The statement points out that “The Anglican Church’s General Synod – effectively its parliament – in 2017 passed a motion recognising that the doctrine of our church ‘is that marriage is an exclusive and lifelong union of a man and a woman’ and the opinion of the Appellate Tribunal does not authorise Anglican clergy to officiate at weddings other than those between a man and a woman.

The Anglican Church of Australia’s General Synod (church parliament) has voted repeatedly to have a traditional view of marriage. This has included criticism of other churches that have adopted same sex marriage. This tribunal decision will be addressed firstly at meetings of the bishops and the General Synod standing committee in the next few days.

Wangaratta diocese will need to decide whether to go ahead with blessings – or wait for father discussion. Newcastle is on pause. The General Synod is due to meet next year. There may be legislation passed there that regulates blessings in some way.  Both the left and right of the Anglicans will have to decide how to live with – or live without – the decisions that General Synod will make.

UPDATE: Moore College Principal Mark Thompson highlights the discrepancy between the Appellate tribunal’s ruling and advice from other church bodies : “Setting aside the unanimous advice of the House of Bishops and the unanimous advice of the Board of Assessors, the majority of the Tribunal has decided that there is no impediment to such services of blessing going ahead.

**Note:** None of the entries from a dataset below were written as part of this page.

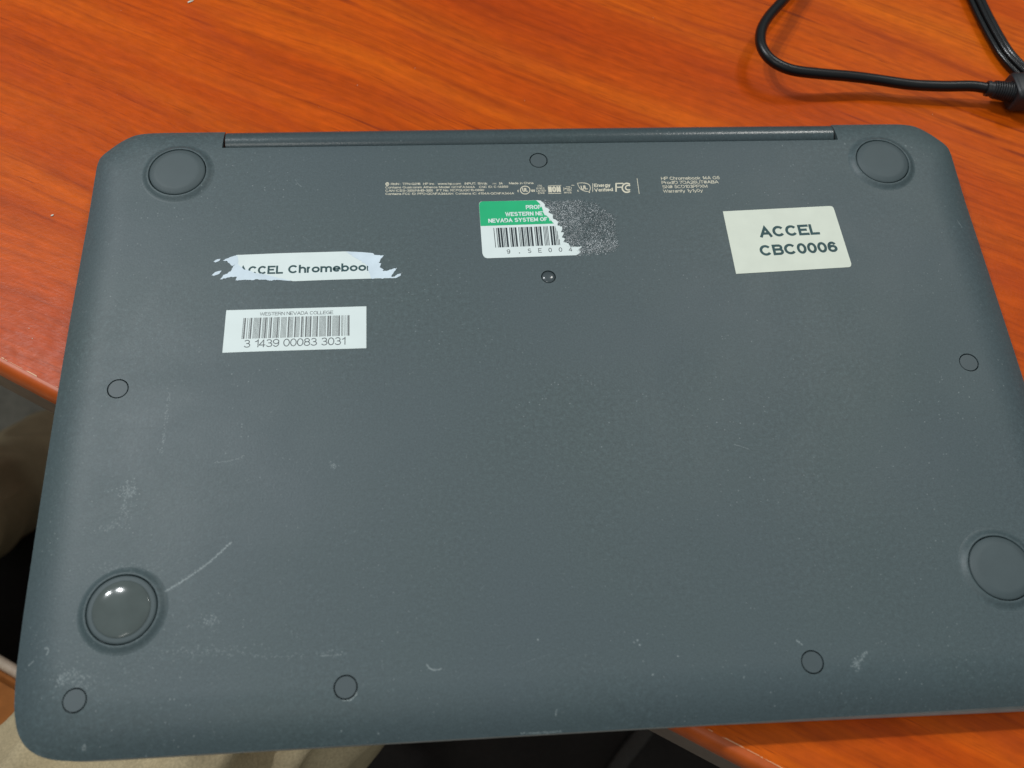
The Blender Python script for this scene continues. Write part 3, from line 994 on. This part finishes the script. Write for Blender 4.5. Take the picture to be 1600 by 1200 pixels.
# -- 3 the green property label, half scraped away
G = Frame(730, 300, 6.4)
tear = [(695, 82), (722, 84), (742, 95), (765, 108), (778, 130), (776, 152), (800, 160), (828, 180), (812, 205), (835, 215), (862, 232), (848, 256), (885, 276), (918, 300), (893, 330), (947, 345), (950, 372), (935, 400), (968, 410), (948, 450), (976, 468), (962, 500), (1012, 512), (1030, 545), (1152, 546), (1112, 580), (1138, 600), (1090, 632)]
tear = tear[:1] + jag(tear[1:-3], 4.5, 8, 23) + tear[-3:]
body = [(200, 662), (178, 655), (162, 638), (152, 612), (118, 135), (120, 112), (132, 98), (155, 94)]
bm = bmesh.new()
slab(bm, poly(G, tear + body, 0.1), 0.02, 0.10)
prop = build('property_label', bm, M_white, laptop)
prop['label'] = 'green and white property label with its right half scraped off'
bm = bmesh.new()
flat(bm, poly(G, [(155, 94), (690, 83), (740, 130), (760, 190), (800, 240), (840, 285), (868, 316), (134, 341), (119, 135), (122, 112), (134, 99)], 0.11), 0.108)
flat_build('green_field', bm, M_green, prop)
bm = bmesh.new()
G.text(bm, 'PROP', 588, 172, 744, 168, 40, 0.122, bold=0.20)
G.text(bm, 'WESTERN NEV', 382, 242, 800, 232, 40, 0.122, bold=0.20)
G.text(bm, 'NEVADA SYSTEM OF H', 213, 308, 860, 288, 40, 0.122, bold=0.20)
flat_build('white_lettering', bm, M_white, prop)
bm = bmesh.new()
bars(bm, G, [(262, 360), (1090, 333), (1110, 522), (282, 556)], code39('*9.SE004'), 0.115, 0.80)
flat_build('barcode', bm, M_ink, prop)
bm = bmesh.new()
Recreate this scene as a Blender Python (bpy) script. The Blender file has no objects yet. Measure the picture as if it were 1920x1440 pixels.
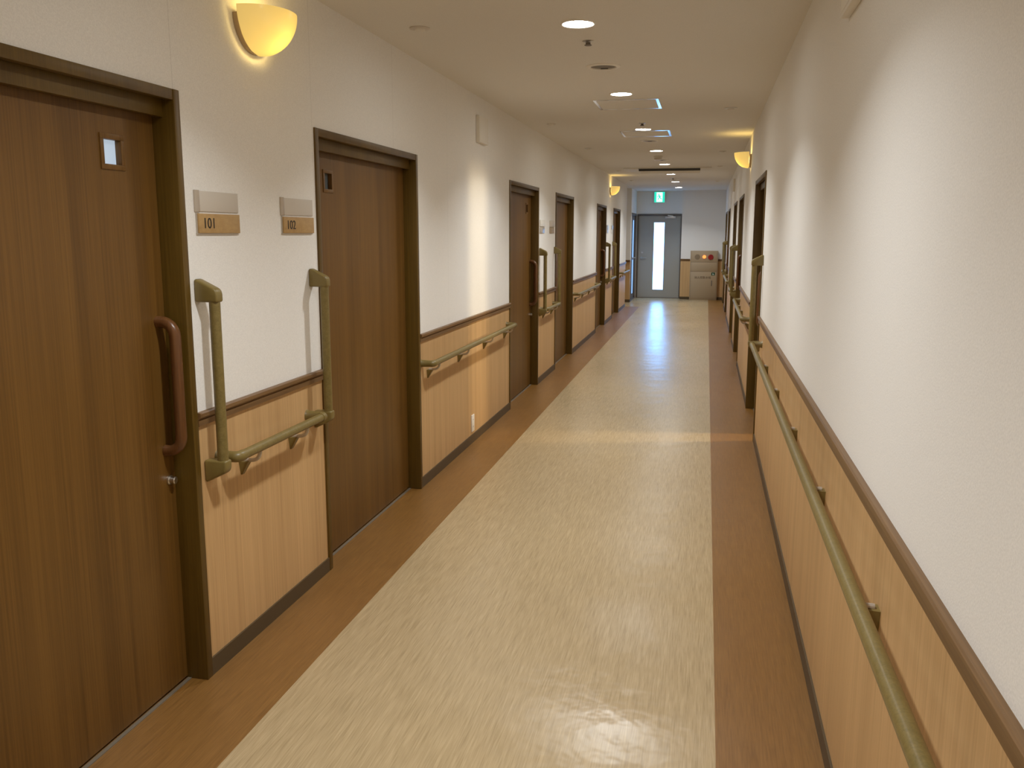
import bpy, bmesh, math, random
from mathutils import Vector, Matrix
random.seed(4)
sc = bpy.context.scene
COL = sc.collection
PI = math.pi

# ------------------------------------------------------------------ measures (metres; Y runs down the corridor)
XL, XR, H = -1.667, 0.4044, 2.534
YB, YE = -4.5, 21.86
ZT = 2.0                       # top of the door frames
DADO = 0.93
EYE = 1.555
CAMP = (0.1689, 0.2131, 0.0014, 1663.75)   # pitch, yaw, roll, focal length in pixels of the 1920-wide frame

# ------------------------------------------------------------------ materials
def new_mat(name):
    m = bpy.data.materials.new(name); m.use_nodes = True
    nt = m.node_tree
    return m, nt, nt.nodes, nt.links, nt.nodes['Principled BSDF']

def plain(name, col, rough=.5, metal=0., spec=.5, emit=None, es=0., coat=0.):
    m, nt, N, L, b = new_mat(name)
    b.inputs['Base Color'].default_value = (*col, 1)
    b.inputs['Roughness'].default_value = rough
    b.inputs['Metallic'].default_value = metal
    b.inputs['Specular IOR Level'].default_value = spec
    b.inputs['Coat Weight'].default_value = coat
    if emit:
        b.inputs['Emission Color'].default_value = (*emit, 1)
        b.inputs['Emission Strength'].default_value = es
    nz = N.new('ShaderNodeTexNoise'); nz.inputs['Scale'].default_value = 90
    rr = N.new('ShaderNodeMapRange'); L.new(nz.outputs['Fac'], rr.inputs['Value'])
    rr.inputs['To Min'].default_value = max(0, rough-.04); rr.inputs['To Max'].default_value = min(1, rough+.04)
    L.new(rr.outputs['Result'], b.inputs['Roughness'])
    return m

def wood(name, light, dark, fine=(140, 140, 2.2), broad=(9, 9, .25), rough=.45, bump=.02, mixb=.45, spec=.4):
    """grain stretched along the axis with the smallest scale"""
    m, nt, N, L, b = new_mat(name)
    tc = N.new('ShaderNodeTexCoord')
    def nz(scale, det, off):
        mp = N.new('ShaderNodeMapping'); mp.inputs['Scale'].default_value = scale; mp.inputs['Location'].default_value = (off, off*.7, off*.3)
        L.new(tc.outputs['Object'], mp.inputs['Vector'])
        n = N.new('ShaderNodeTexNoise'); n.inputs['Scale'].default_value = 1; n.inputs['Detail'].default_value = det
        n.inputs['Roughness'].default_value = .6
        L.new(mp.outputs['Vector'], n.inputs['Vector'])
        return n
    a, c = nz(fine, 3, 1.3), nz(broad, 2, 5.1)
    mx = N.new('ShaderNodeMix'); mx.data_type = 'FLOAT'; mx.inputs['Factor'].default_value = mixb
    L.new(a.outputs['Fac'], mx.inputs['A']); L.new(c.outputs['Fac'], mx.inputs['B'])
    cr = N.new('ShaderNodeValToRGB')
    cr.color_ramp.elements[0].position = .36; cr.color_ramp.elements[0].color = (*dark, 1)
    cr.color_ramp.elements[1].position = .64; cr.color_ramp.elements[1].color = (*light, 1)
    L.new(mx.outputs['Result'], cr.inputs['Fac']); L.new(cr.outputs['Color'], b.inputs['Base Color'])
    b.inputs['Roughness'].default_value = rough; b.inputs['Specular IOR Level'].default_value = spec
    bp = N.new('ShaderNodeBump'); bp.inputs['Strength'].default_value = bump; bp.inputs['Distance'].default_value = .002
    L.new(a.outputs['Fac'], bp.inputs['Height']); L.new(bp.outputs['Normal'], b.inputs['Normal'])
    return m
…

“This opinion, if acted upon, may indeed have devastating consequences for the Anglican Church of Australia, as similar decisions have done elsewhere in the world, but it cannot change the revealed will of God. The opinion is deeply wrong because it opens the door for the blessing of behaviour which the Bible clearly says will exclude people from inheriting the kingdom of God (1 Corinthians 6:10). As the Board of Assessors and the House of Bishops made clear, the prohibition of this behaviour is not limited to an isolated passage in the New Testament but is consistent through the entire Bible. God does not change his mind. He does not need to. He has always known the end from the beginning.”